The administration challenged license renewals for TV stations the Post owned. And for many months even some of Mrs. Graham's friends - and readers - doubted the central premise of the Watergate story: that a president and numerous close allies had taken part in a vast coverup as part of a pattern of crimes aimed at their perceived enemies.

"The credibility of the paper was on the line," Mr. Bernstein told CNN yesterday. "And she had the courage to go with two 28-year-old kids that she really didn't know."

The Post won a Pulitzer Prize for its Watergate coverage in 1973. The next summer, Mr. Nixon resigned.

Watergate catapulted the Post, and Mrs. Graham, to journalistic heights. At the same time, she was successfully tending the business side of the newspaper, turning the Post Co. into a profitable conglomerate of newspaper, magazine, broadcast and cable properties.

She raised money for expansion by taking the company public in 1971. And demonstrating her resolve as a businesswoman, she took on - and broke - the pressmen's union and several other labor units in 1975 after a violent five-month strike.

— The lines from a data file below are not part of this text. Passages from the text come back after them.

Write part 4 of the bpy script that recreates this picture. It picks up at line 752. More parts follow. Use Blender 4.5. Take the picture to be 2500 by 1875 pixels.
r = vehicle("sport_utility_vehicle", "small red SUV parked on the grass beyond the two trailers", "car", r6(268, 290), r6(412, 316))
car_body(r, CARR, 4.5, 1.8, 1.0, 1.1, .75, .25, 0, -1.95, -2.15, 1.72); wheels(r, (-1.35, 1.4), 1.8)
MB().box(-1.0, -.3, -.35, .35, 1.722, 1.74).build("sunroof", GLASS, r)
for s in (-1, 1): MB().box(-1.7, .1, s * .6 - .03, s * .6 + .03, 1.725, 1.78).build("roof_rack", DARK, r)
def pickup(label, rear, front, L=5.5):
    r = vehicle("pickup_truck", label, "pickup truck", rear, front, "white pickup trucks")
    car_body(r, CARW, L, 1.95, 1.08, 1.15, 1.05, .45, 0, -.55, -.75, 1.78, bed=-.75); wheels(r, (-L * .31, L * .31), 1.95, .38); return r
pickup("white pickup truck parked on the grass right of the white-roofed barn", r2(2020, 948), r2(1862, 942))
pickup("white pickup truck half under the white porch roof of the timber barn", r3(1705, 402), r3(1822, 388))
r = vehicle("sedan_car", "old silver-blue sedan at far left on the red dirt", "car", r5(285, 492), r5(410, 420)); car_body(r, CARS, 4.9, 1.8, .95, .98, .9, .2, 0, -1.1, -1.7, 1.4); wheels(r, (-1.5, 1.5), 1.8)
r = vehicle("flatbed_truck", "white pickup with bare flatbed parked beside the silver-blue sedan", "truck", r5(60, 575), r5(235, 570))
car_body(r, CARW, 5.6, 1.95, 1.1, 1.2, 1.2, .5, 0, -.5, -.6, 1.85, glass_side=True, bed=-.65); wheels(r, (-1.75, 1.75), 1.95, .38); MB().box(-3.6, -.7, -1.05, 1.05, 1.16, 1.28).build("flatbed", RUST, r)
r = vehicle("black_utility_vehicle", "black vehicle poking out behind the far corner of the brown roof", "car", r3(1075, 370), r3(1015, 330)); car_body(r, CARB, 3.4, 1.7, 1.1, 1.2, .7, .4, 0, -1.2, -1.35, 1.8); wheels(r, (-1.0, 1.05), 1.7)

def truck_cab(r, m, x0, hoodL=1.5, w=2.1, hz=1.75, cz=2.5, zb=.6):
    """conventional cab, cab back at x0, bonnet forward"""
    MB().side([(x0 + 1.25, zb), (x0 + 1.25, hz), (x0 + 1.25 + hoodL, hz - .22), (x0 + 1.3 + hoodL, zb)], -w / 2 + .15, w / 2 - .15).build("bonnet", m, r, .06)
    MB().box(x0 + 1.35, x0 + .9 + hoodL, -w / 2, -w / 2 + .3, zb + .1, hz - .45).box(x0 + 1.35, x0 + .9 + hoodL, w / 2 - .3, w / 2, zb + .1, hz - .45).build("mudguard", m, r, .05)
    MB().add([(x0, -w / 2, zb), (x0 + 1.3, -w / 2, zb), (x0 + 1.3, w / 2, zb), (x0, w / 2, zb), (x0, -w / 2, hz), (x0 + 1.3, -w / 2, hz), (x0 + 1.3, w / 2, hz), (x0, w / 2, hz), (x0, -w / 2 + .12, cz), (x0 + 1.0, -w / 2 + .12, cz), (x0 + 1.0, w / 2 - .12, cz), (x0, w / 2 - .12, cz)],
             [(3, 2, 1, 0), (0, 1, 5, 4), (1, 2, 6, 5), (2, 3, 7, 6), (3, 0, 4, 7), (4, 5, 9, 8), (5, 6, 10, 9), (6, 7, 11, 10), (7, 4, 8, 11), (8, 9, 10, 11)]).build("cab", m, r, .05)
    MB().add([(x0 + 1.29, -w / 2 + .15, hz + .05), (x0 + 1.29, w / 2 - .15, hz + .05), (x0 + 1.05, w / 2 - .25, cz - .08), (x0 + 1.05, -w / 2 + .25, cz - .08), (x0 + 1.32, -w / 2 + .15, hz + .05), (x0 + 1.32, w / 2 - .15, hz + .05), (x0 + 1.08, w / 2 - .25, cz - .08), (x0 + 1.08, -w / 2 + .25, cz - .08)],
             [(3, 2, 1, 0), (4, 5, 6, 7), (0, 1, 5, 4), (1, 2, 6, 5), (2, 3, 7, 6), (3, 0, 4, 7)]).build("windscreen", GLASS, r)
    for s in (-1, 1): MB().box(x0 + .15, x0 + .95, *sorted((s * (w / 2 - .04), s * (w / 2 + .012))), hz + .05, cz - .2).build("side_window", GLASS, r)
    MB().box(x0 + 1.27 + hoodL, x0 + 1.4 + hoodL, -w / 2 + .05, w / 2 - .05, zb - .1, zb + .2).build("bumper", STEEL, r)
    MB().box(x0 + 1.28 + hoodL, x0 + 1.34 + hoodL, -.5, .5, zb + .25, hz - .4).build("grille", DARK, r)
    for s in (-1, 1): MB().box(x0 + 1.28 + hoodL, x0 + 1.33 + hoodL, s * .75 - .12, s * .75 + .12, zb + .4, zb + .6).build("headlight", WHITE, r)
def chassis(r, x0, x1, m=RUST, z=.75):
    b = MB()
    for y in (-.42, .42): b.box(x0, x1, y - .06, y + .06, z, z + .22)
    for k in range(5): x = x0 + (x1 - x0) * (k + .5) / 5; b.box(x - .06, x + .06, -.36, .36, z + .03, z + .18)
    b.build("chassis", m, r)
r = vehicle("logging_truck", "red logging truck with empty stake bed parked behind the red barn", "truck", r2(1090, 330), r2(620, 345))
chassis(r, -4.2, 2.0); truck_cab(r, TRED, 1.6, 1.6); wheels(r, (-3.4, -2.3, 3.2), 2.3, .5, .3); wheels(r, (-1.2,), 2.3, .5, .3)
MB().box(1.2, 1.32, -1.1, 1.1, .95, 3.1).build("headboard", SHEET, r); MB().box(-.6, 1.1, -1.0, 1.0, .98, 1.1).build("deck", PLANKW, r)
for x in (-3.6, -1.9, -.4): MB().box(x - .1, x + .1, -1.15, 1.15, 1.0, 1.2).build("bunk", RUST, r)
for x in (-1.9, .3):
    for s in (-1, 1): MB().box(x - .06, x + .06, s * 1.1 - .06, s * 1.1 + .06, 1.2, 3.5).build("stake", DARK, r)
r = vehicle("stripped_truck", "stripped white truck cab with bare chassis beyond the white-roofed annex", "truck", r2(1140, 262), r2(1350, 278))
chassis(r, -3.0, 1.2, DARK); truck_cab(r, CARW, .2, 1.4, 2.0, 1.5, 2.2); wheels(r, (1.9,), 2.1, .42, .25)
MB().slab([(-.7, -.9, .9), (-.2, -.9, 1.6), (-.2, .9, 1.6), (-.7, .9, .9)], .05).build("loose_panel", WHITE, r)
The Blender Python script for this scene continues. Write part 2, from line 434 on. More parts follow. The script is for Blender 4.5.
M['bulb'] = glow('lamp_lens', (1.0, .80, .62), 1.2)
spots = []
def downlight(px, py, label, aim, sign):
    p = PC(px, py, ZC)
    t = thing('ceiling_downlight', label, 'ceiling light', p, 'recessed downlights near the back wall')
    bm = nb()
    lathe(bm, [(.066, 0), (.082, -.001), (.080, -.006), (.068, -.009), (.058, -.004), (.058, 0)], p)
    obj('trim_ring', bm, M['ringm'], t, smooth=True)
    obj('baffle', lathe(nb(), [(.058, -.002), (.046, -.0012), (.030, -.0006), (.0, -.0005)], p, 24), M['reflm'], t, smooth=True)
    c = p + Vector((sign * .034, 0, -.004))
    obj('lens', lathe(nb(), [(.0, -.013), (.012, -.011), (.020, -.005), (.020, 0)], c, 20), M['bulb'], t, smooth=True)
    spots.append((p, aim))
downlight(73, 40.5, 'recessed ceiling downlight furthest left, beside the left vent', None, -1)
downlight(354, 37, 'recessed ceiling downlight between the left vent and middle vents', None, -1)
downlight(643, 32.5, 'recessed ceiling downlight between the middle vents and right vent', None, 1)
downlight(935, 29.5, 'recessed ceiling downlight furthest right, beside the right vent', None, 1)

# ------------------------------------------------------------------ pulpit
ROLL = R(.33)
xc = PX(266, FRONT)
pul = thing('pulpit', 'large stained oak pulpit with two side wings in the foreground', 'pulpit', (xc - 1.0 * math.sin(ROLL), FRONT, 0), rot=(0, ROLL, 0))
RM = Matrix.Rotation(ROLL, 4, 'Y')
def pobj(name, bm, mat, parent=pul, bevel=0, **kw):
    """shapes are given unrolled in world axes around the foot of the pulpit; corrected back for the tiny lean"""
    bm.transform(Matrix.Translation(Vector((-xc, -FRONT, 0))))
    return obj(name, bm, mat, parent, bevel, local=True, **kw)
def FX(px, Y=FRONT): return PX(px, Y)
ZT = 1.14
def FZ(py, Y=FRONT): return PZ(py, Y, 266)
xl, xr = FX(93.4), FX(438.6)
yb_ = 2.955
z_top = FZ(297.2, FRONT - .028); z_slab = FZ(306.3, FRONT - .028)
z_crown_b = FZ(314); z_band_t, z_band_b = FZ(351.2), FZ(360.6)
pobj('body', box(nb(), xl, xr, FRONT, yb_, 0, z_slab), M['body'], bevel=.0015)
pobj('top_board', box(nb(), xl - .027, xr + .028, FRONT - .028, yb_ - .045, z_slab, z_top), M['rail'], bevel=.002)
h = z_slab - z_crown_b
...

By the time she turned the mantle of president and CEO of the Post Co. over to her son Donald in 1991, it ranked 271st on the Fortune 500 list and was valued at nearly $2 billion. In 1993, Donald Graham succeeded his mother as company chairman, with Mrs. Graham becoming chairman of the company's executive committee.

'Let others judge'

When Personal History was published four years ago, Mrs. Graham embarked on a tireless book tour, speaking about her remarkable life and her efforts to battle shyness and feelings of inadequacy. In one interview, she said she could not point to any single proudest accomplishment of her career. "Let other people judge," she said.

Mrs. Graham, who spent Augusts at her home on Martha's Vineyard, had been working on a book about the history of Washington and still came to her office at the Post every day when in town.

Besides her son Donald, Mrs. Graham is survived by her daughter, Elizabeth Weymouth, a Post and Newsweek journalist, of New York; and her two other sons, William Graham, an investor, of Los Angeles; and Stephen Graham, a producer, philanthropist and doctoral student of English literature, of New York; 10 grandchildren and one great-grandchild; and her sister, Ruth M. Epstein of Bronxville, N.Y.

The funeral service will be at 11 a.m. Monday at the National Cathedral in Washington.